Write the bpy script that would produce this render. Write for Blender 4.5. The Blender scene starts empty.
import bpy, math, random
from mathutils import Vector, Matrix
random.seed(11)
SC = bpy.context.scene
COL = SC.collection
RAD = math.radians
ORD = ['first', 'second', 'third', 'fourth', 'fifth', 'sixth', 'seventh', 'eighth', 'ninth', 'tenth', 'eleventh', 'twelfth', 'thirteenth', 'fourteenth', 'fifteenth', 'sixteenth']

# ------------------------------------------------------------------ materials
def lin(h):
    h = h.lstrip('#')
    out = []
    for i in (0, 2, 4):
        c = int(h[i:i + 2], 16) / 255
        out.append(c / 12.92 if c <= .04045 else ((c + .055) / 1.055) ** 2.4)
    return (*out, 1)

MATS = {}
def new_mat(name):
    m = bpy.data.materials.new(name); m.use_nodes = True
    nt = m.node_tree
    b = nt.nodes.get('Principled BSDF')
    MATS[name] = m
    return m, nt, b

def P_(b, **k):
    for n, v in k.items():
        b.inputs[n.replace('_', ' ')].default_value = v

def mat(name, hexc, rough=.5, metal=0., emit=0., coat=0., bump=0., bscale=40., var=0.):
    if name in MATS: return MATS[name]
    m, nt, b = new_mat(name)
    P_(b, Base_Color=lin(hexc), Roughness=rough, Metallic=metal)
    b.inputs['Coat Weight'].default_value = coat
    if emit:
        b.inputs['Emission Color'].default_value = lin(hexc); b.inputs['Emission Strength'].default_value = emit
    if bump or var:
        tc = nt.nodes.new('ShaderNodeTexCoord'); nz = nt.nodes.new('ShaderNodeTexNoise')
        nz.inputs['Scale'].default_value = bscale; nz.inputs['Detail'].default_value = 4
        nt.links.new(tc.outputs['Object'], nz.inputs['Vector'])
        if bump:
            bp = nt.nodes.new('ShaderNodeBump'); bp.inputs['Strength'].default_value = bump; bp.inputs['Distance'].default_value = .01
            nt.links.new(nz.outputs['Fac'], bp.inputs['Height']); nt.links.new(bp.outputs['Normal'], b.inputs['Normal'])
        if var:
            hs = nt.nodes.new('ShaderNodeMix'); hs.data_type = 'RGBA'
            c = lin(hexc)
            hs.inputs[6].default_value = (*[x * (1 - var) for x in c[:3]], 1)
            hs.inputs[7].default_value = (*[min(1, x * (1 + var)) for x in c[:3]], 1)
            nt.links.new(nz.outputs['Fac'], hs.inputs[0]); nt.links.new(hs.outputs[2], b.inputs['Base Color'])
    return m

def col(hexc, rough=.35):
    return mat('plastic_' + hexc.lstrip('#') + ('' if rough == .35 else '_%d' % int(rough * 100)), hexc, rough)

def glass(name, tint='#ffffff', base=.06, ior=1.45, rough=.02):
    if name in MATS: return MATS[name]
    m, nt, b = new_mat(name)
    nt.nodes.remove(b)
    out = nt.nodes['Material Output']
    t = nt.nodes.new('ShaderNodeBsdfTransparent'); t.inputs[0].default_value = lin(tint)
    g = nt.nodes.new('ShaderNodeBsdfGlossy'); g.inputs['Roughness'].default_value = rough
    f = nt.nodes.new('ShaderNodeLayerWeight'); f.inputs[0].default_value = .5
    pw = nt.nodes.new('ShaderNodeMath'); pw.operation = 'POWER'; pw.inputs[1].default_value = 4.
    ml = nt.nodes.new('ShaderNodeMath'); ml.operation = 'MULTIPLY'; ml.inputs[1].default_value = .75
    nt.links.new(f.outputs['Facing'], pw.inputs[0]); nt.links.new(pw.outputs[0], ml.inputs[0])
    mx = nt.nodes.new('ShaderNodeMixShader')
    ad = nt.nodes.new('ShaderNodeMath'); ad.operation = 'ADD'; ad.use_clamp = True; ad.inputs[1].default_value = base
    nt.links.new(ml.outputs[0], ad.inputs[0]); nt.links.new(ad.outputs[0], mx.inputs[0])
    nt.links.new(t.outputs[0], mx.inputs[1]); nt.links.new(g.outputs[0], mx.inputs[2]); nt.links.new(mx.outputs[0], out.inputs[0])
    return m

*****

Aim: Using the material above, quote the first line and each line after it, stopping at and including the line that holds "b.inputs[n.replace('_', ' ')].default_value".

Response to the exercise:
Write the bpy script that would produce this render. Write for Blender 4.5. The Blender scene starts empty.
import bpy, math, random
from mathutils import Vector, Matrix
random.seed(11)
SC = bpy.context.scene
COL = SC.collection
RAD = math.radians
ORD = ['first', 'second', 'third', 'fourth', 'fifth', 'sixth', 'seventh', 'eighth', 'ninth', 'tenth', 'eleventh', 'twelfth', 'thirteenth', 'fourteenth', 'fifteenth', 'sixteenth']

# ------------------------------------------------------------------ materials
def lin(h):
    h = h.lstrip('#')
    out = []
    for i in (0, 2, 4):
        c = int(h[i:i + 2], 16) / 255
        out.append(c / 12.92 if c <= .04045 else ((c + .055) / 1.055) ** 2.4)
    return (*out, 1)

MATS = {}
def new_mat(name):
    m = bpy.data.materials.new(name); m.use_nodes = True
    nt = m.node_tree
    b = nt.nodes.get('Principled BSDF')
    MATS[name] = m
    return m, nt, b

def P_(b, **k):
    for n, v in k.items():
        b.inputs[n.replace('_', ' ')].default_value = v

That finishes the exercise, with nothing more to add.